Uniform continuity of functions and restrictions.

Question

Hi I have this exercise on my real analysis course, I haven´t seen topology course:

Let $A_{i} \subset \mathbb{R}$ an interval for all $i \in \mathbb{N}$. Is it true or false?

a) If $f_{1}: A_{1} \longrightarrow \mathbb{R}$ and $f_{2}: A_{2} \longrightarrow \mathbb{R}$ are uniformly continous and $f: A_{1} \cup A_{2} \longrightarrow \mathbb{R}$ is continous, then $f$ is uniformly continous.

b) Let $f_{i}: A_{i} \longrightarrow \mathbb{R}$ uniformly continous for all $i \in \mathbb{N}$ and $f: \displaystyle{\bigcup_{i \in \mathbb{N}}{A_{i}}} \longrightarrow \mathbb{R}$ continous, then $f$ is uniformly continous.

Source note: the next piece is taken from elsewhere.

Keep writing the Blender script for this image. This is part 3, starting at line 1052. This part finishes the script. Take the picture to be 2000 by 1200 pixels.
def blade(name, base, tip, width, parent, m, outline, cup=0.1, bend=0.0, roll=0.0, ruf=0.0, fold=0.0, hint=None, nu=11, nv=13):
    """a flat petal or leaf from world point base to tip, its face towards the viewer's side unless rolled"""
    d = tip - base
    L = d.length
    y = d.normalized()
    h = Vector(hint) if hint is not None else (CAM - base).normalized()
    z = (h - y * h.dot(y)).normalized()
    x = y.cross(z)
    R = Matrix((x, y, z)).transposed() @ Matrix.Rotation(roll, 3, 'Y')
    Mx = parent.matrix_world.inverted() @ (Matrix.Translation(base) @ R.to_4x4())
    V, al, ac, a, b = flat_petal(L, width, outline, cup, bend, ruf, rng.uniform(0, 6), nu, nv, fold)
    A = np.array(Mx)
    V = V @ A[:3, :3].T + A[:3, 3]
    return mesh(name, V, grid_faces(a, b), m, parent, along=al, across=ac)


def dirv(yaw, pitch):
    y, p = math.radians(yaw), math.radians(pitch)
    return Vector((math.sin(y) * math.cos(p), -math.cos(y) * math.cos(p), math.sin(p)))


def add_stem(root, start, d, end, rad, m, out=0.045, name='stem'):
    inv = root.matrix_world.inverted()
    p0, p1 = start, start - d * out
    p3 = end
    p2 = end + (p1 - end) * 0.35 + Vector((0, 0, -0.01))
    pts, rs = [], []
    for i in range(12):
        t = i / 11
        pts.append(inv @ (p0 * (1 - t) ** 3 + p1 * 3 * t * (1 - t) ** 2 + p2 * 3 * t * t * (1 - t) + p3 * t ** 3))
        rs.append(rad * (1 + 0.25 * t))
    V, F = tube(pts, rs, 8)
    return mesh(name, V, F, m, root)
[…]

Since they seem very similar I suppose I need induction on $i \in \mathbb{N}^{\geq 2}$ for both of them. However I am not abble to prove any case. For the fisrst $i = 2$ I do not have any theorem to use or a definition wich implies union of intervals on my textbook. Do you have any hint?

Answer 1

The first statement is false. Take $A_1=[0,1)$, $A_2=[1,2]$, $f_1(x)=0$, and $f_2(x)=1$. Then $f_1$ and $f_2$ are uniformly continuous, but $f$ isn't even continuous.

Answer 2

Assuming that you define $f$ to be $f(x) = f_i(x) \iff x\in A_i$ and that $A_i \cap A_j = \varnothing $, then b) is false. Consider $f_i(x) = \frac 1x \; \forall x$ and $A_1 = (1,2], A_i = (1/i,\inf {A_{i-1}}]$ (Edit: notice the domain of $f$ is an interval. I previously defined it erroneously and made it disconnected). Then $f_i$ is uniformly continuous but $f$ is not.

You have that each $f_i$ is uniformly continuous, but $f$ is not bounded and therefore not uniformly continuous.